Foi luta arranjar o dinheiro da mulher, mas conseguiram toda a soma naquela mesma noite, resgataram os troços e foram se alojar na residência universitária. No caminho, tiveram uma ideia: passar no Jornal do Commércio e para publicar um anúncio nos Classificados. Anunciaram vagas numa pensão de Iputinga a preço inacreditável. Cotaram o aluguel pelo menos três vezes mais barato do que a média cobrada para acomodações similares na área, que ficava bem pertinho da Universidade.
Cedinho do dia seguinte, Jader e Fábio foram até a rua do pensionato saborear a vingança. Ficaram na calçada de frente, por cerca de meia hora, contemplando a fila de mais de vinte candidatos. E chegando mais. Mais satisfeitos ainda ficaram ao ouvir a dona da pensão tentar desmentir aos berros o anúncio do JC. A todos que perguntavam pelo quarto, a pobre respondia, apoplética, que não anunciara coisa alguma e que seria estupidez sua alugar um cômodo daquela qualidade por valor tão baixo.
Presos em Ibiúna
Cinco meses depois de aprontarem no pensionato, nossos heróis embarcariam rumo a Ibiúna, São Paulo, para participar do famoso congresso que a União Nacional dos Estudantes (UNE) tentou realizar clandestinamente em um sítio daquele município. Na BR 101, Jader e Fábio subiram num ônibus que já vinha lotado de Natal, mas com um passageiro apanhado em
João Pessoa: o representante do Curso de Direito da UFPB.
Sisudo, trancado, sem dar palavra com seu ninguém e vestido feito almofadinha, a fera, que atendia pelo nome de Rubens, virou alvo de terrível desconfiança durante a viagem. Chegaram a pensar e a dizer que ele seria informante infiltrado no grupo pelo SNI. Jader ou Fábio, não se sabe até hoje qual dos dois, conhecia de longe o conterrâneo. Pelo menos o suficiente para saber que jamais poderiam confundi-lo com um dedo-duro.
De qualquer modo, Jader ou Fábio, não se sabe qual dos dois, só de sacanagem resolveu alimentar o mistério em torno daquele ‘estranho’ e ainda fez um pouco de terrorismo. “Ih, camarada, sei não… Mas é bom alguém alertar o pessoal que já está lá.

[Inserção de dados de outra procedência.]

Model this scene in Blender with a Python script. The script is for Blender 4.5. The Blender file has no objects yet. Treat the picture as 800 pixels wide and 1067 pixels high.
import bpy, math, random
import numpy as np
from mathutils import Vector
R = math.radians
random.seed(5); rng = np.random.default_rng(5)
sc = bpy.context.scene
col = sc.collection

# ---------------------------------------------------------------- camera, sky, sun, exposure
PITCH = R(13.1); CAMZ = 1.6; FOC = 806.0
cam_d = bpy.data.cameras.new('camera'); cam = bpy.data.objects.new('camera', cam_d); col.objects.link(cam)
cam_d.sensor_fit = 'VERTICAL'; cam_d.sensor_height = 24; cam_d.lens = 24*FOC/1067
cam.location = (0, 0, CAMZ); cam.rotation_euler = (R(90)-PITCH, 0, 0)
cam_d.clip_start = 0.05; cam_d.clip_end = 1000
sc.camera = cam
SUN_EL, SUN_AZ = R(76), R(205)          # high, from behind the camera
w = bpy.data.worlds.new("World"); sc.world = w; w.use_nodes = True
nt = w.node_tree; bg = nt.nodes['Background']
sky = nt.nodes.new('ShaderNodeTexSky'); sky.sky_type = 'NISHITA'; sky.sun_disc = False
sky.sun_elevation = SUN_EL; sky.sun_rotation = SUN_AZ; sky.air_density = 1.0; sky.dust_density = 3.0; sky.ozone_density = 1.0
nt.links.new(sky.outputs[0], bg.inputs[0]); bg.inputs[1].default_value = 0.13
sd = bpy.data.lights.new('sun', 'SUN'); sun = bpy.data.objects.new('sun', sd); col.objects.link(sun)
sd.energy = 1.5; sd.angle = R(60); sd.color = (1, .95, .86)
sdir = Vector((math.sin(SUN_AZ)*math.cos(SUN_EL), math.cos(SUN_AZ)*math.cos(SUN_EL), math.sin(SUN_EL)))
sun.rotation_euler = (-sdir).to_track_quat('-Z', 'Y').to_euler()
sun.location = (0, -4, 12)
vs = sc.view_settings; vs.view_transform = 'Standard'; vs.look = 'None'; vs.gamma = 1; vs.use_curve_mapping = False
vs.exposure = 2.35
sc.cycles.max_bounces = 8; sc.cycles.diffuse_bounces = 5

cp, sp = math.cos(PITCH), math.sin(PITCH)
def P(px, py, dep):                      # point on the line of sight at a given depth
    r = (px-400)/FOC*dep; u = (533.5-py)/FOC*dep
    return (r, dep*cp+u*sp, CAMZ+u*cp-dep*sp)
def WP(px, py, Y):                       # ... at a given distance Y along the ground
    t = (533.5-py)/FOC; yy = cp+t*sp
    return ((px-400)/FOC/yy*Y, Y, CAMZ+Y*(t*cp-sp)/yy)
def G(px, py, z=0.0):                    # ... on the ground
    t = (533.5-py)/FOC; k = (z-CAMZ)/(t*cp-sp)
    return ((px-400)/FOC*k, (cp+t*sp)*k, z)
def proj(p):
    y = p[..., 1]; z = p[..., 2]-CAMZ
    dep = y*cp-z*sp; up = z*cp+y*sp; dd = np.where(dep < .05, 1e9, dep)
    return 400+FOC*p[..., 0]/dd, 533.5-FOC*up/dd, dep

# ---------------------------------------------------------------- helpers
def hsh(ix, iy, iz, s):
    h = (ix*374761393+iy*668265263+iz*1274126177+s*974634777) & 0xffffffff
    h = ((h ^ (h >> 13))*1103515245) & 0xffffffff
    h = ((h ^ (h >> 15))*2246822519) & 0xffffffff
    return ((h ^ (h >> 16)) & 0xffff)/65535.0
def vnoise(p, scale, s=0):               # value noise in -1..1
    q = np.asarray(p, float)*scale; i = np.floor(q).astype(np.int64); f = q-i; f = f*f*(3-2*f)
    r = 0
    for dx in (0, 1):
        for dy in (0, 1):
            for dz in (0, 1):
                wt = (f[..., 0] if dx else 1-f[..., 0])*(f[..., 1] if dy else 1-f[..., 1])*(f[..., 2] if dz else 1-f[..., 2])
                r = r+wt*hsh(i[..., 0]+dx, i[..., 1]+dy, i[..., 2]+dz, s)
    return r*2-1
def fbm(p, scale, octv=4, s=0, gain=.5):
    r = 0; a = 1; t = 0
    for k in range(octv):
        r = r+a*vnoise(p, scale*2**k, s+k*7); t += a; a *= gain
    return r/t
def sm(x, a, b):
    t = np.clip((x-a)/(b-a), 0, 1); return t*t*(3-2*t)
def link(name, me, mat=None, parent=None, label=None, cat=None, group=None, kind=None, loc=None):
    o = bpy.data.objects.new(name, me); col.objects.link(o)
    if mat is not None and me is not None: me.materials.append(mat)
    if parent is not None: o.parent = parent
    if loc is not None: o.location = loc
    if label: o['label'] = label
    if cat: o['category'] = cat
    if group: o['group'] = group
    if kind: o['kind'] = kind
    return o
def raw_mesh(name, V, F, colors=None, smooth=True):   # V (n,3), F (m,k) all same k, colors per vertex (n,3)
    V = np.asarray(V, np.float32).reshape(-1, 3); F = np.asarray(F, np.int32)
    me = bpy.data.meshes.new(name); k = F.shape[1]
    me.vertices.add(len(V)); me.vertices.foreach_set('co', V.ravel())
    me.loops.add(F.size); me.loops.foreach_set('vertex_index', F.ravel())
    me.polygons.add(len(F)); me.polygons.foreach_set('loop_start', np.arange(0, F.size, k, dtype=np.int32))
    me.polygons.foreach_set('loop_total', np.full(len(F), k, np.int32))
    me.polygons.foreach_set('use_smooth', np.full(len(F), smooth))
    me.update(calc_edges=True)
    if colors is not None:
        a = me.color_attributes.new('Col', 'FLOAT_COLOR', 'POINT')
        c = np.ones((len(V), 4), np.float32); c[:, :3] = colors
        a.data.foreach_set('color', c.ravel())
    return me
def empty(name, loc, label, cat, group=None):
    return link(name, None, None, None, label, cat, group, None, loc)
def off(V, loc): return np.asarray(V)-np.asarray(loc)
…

Vai que…”, sugeriu um deles. Assim foi feito. Pior: tão logo chegaram ao sítio Muduru, formaram uma comissão para avisar pessoalmente à direção do encontro sobre o perigo que veio da Paraíba.

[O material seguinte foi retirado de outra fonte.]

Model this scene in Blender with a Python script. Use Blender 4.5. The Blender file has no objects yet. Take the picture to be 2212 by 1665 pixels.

Coitado do rapaz. Mal desceu do ônibus, foi agarrado e levado pelo ‘Comitê de Segurança’ até uma mata por trás da casa grande da propriedade. Passaram mais de uma hora interrogando o ‘sujeito esquisito’, conforme descrição de um dos viajantes. Evidente que todas as explicações foram dadas e todo o mal-entendido esclarecido, mas Jader ou Fábio, não se sabe qual dos dois, não deixou de se divertir com a situação e os apuros de Rubens. Mas, pra encerrar, vejam como são as coisas: menos de 24 horas depois, os três viriam a dividir uma cela no presídio Tiradentes, na Capital paulista, onde foi encarcerada a maioria dos estudantes presos em Ibiúna.